Have you ever read your Bible with your heart unengaged in the text? Have you ever prayed and found your mind wandering just a few seconds in? Served the saints without mindful care for them or any satisfaction in the Lord? I’ve heard many such testimonies over the years. Just this week I’ve re-read a portion of Puritan classic that offers help for the distracted heart and wandering mind. I’d like to share with you the high points.
John Flavel’s Keeping the Heart has been recommended on this blog before.1 I won’t go into a lengthy summary other than to note that the bulk of the book features instructions for guarding the heart during particular seasons of life. Flavel identifies one of those seasons as “the season of duty.” While we may attach negative connotations to the word “duty,” the Puritans did not. For them, duty simply referred biblically-prescribed means of serving and engaging with the Lord. In our terms, this could include anything we do in private devotions, corporate worship, or service to the lost and saved alike. In my pastoral experience, the “duty” most commonly plagued by the distracted heart and wandering mind is our personal devotions. However, the following suggestions will help in any service to God.
How can we avoid distractions in our service to God? Here are a few ways suggested by Flavel.
“Separate yourself from all earthly employments, and set apart some time for solemn time to meet God in duty.”2 Flavel notes that it is impossible to come directly from the world into God’s presence without worldly concerns filling our hearts and minds. Wisdom would call us to devote a short time to mentally and emotionally transition from mundane tasks to devotional service. We could think of this as something like the airlock in a spaceship: a transitional space between wildly different worlds allowing for decompression or recompression. Before charging into prayer, bible reading, or service of any other time, take a few moments to meditate on the reality of what you are doing.
“Having composed your heart by previous meditation, immediately set a guard upon your senses.” This is Puritan-speak for the elimination of distractions. That could mean getting electronics out of the room during your devotional time. However, some distractions cannot be eliminated. So, this may mean consecrating one’s senses to the Lord. “My eyes are devoted to serving and enjoying you right now. So also my ears.” Determine a Holy Spirit-dependent devotion of the senses to God.
“Beg God for a subdued imagination.” That is, pray fervently for God’s help in taming your restless thoughts. “Oh God, I so want to mindfully enjoy you and serve you. I confess an distracted mind. Would you please bring my thoughts into focus on you even as I determine the same?”
Contemplate the reality of God’s holy and solemn presence. “‘A man that is praying,’ says Bernard, ‘should behave himself as if he were entering into the court of heaven, where he sees the Lord upon his throne, surrounded with ten thousand of His angels and saints ministering unto him.’”3 Is it not wonderful that such a God would allow us to approach Him? He has! May we do so mindful of His glorious presence.

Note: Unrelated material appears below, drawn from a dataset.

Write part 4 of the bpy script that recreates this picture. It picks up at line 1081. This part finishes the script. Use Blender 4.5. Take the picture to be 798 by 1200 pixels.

When your mind wanders, humble yourself before God, repent, and seek assistance. Repentance is an essential key to any kind of change in sanctification. If by our inattentiveness we minimize the greatness of God and the privilege of knowing and serving Him, we should lament our thoughtlessness. Repentance should always be accompanied by faith, therefore, we ought follow such turning with petitions for God’s help in focusing on Him that we may rightly enjoy Him in service.
“Look at the success and the comfort of your duties as if the keeping of your heart close to God depended very much on them.” The God we serve is one who said of Israel, “this people honors me with their lips, but their hearts are far from me” (Isa 29:13; Matt 15:8). Ought we then as regenerate believers be content to pray, read, and serve with dull hearts and unengaged minds? Surely not. Flavel notes that the promise of Jeremiah 29:13 is made to the person with an engaged heart: “You will seek me and find me when you seek me with all your heart.” Therefore, the engagement of the heart and mind in our service to the Lord is not a peripheral issue, but central. We should ponder this.
These points are a sampling of Flavel's suggestions regarding avoiding distractions in “duty.” Further, they are but a smattering of Flavel’s teaching on keeping the heart more broadly. There is much additional timeless and timely instruction in Keeping the Heart. The whole work would be helpful to you. I certainly pray these points will be.
1 You can read a free pdf version here.
2 Quotation marks indicate direct quotations from the edition linked above.
3 St. Bernard of Clairvaux, Sermon 12 on Psalm 91.